**Short problem:** In the listing below, locate the lines that hold "Blender" and copy them.
Start Records provided
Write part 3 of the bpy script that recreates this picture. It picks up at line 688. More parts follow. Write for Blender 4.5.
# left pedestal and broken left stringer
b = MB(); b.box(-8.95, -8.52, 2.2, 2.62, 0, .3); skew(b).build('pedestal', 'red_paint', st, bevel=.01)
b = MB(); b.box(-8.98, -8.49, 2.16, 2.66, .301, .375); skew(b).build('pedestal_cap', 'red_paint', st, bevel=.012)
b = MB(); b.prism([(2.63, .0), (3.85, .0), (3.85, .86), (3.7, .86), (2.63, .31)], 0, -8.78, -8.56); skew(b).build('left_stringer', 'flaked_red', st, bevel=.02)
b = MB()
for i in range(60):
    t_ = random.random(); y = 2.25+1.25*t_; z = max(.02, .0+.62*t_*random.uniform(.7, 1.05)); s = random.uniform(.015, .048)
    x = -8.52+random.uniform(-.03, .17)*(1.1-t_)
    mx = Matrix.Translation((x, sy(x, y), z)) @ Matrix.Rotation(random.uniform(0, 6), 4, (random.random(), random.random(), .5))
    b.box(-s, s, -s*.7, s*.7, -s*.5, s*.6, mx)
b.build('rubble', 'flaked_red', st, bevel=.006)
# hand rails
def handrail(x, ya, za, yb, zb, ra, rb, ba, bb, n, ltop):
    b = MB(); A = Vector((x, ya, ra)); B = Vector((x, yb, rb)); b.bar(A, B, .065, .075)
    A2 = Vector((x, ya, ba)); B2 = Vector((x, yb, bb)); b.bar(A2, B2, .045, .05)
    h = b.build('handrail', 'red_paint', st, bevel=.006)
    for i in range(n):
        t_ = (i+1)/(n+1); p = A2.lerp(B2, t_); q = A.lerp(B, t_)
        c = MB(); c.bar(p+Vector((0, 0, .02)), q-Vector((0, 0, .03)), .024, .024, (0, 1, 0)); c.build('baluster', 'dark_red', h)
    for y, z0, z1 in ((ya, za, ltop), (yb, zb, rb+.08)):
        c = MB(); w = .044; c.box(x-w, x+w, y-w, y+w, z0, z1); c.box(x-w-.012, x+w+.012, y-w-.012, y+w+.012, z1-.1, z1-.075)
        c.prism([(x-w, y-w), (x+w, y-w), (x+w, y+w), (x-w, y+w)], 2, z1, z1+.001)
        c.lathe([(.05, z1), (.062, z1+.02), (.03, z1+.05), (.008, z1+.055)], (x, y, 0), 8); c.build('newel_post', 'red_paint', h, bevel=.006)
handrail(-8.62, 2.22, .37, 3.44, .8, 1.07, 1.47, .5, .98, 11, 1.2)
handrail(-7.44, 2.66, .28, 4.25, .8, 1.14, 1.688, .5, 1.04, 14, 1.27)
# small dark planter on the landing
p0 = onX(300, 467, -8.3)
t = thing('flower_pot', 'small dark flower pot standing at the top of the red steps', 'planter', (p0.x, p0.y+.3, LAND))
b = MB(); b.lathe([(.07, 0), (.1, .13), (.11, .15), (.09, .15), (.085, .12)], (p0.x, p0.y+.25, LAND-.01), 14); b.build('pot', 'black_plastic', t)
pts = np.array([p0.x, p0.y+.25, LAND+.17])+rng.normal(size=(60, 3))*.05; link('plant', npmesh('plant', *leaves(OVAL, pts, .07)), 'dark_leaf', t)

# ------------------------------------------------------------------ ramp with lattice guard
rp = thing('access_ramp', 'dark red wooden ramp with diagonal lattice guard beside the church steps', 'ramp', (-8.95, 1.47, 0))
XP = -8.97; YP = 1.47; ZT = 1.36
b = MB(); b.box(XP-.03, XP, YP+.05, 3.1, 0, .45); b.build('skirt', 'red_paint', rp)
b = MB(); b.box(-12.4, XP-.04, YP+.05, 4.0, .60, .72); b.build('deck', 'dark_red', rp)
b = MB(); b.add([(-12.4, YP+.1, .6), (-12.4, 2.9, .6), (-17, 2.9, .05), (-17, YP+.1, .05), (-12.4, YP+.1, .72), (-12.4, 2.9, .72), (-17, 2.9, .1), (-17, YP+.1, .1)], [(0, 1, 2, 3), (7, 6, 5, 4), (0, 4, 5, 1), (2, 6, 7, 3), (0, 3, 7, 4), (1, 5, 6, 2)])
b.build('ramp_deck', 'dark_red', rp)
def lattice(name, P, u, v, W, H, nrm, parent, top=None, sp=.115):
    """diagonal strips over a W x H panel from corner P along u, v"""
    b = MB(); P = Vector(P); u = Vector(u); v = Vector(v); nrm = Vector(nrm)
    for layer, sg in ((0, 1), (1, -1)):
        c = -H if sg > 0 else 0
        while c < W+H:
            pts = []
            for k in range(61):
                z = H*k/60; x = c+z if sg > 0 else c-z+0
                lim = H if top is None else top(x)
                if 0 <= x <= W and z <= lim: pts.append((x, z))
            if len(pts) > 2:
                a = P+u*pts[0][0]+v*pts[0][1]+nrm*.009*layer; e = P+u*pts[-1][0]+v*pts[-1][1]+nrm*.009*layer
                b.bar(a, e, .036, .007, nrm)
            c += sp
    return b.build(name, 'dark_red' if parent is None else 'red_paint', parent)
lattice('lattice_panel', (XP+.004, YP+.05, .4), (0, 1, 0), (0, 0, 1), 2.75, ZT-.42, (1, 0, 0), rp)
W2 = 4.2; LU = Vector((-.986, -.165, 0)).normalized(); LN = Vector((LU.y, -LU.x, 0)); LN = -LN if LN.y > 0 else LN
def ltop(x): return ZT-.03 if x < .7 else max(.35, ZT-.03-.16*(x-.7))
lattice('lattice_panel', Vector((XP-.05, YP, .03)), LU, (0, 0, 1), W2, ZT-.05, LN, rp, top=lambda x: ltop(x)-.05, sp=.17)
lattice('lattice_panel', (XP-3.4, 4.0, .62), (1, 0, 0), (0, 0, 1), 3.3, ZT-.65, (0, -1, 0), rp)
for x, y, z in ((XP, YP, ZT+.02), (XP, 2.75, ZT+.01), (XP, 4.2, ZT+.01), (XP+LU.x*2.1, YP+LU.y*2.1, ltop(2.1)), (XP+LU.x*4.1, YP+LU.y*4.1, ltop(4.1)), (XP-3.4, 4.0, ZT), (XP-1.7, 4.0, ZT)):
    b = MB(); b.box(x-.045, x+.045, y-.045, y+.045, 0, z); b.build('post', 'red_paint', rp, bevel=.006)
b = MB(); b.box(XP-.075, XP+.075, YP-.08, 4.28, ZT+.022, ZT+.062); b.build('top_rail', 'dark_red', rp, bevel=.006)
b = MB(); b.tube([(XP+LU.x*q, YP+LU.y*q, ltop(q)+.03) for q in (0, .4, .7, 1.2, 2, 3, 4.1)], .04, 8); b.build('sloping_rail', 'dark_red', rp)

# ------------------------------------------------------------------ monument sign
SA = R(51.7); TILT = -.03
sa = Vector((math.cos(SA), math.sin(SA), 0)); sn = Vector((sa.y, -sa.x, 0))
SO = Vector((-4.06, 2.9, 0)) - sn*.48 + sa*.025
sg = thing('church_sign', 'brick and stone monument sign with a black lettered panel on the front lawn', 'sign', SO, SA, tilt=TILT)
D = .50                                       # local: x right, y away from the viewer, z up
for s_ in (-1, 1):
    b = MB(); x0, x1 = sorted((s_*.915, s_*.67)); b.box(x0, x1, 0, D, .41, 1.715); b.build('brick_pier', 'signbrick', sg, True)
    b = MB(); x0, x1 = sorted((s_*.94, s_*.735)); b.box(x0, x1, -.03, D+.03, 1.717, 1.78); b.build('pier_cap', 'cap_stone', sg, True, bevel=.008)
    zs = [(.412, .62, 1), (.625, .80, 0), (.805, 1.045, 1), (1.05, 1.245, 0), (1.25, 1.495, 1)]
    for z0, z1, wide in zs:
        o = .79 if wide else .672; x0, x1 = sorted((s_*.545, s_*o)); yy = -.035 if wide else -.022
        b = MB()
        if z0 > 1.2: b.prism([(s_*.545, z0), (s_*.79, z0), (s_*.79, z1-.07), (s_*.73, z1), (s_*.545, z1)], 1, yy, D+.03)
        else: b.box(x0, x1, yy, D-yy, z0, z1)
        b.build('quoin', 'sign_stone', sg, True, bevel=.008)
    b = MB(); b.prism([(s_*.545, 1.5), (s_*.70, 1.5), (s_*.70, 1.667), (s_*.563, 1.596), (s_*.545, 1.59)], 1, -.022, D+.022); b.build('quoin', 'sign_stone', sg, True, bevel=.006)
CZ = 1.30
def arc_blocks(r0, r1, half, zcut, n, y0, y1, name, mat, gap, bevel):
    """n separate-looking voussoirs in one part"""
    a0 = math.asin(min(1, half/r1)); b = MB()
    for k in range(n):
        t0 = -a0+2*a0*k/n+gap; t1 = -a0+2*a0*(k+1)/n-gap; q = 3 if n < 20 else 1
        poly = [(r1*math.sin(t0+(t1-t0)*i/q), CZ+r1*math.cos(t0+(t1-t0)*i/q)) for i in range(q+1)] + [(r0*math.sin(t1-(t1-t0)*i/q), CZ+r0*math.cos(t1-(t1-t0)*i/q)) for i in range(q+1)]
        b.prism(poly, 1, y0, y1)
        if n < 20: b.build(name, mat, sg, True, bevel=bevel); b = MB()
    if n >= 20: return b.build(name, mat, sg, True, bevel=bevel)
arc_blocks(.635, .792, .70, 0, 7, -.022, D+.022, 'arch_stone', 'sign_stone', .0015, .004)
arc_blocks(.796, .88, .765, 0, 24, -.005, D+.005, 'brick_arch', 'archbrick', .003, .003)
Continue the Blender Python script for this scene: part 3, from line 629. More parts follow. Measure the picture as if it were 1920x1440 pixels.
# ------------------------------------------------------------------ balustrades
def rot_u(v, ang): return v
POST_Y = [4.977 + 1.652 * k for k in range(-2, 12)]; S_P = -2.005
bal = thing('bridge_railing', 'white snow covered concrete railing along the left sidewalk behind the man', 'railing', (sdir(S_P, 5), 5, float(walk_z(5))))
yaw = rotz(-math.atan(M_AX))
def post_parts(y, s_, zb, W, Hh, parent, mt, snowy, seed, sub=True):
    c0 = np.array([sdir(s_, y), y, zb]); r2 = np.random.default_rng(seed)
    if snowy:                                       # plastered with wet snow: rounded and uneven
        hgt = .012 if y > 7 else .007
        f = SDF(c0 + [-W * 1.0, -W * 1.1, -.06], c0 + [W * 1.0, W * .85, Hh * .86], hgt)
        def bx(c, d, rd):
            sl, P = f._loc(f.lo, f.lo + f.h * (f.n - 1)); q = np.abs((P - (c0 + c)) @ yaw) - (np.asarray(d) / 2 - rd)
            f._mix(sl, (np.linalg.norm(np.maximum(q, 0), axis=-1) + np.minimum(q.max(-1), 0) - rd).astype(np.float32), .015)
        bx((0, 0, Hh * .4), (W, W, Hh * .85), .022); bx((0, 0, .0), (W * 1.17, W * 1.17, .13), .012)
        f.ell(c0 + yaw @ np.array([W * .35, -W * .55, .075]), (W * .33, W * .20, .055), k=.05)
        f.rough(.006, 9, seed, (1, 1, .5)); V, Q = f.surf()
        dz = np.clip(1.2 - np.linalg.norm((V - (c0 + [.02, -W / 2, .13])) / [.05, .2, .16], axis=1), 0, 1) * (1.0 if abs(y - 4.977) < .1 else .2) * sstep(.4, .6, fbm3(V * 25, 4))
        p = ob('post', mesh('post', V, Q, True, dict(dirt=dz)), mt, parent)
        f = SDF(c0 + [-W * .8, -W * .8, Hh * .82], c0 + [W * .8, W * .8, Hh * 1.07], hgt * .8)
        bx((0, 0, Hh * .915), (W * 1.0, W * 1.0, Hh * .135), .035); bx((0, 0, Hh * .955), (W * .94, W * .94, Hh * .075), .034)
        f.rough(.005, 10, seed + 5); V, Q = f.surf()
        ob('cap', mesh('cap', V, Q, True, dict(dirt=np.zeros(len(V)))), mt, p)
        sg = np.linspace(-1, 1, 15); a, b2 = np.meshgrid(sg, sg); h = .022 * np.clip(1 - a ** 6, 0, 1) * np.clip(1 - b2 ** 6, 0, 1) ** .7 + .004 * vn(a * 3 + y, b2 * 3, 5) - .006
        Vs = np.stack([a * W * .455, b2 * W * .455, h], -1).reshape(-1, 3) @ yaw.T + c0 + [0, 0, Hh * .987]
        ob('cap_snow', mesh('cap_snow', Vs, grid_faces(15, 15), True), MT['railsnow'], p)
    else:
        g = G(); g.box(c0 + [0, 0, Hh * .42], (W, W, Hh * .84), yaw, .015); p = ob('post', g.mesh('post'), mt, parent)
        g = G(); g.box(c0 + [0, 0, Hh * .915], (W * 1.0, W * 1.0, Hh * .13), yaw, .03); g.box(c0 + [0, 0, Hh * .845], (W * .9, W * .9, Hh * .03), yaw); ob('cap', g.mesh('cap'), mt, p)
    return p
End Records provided
**Response to this exercise:**
Write part 3 of the bpy script that recreates this picture. It picks up at line 688. More parts follow. Write for Blender 4.5.
Continue the Blender Python script for this scene: part 3, from line 629. More parts follow. Measure the picture as if it were 1920x1440 pixels.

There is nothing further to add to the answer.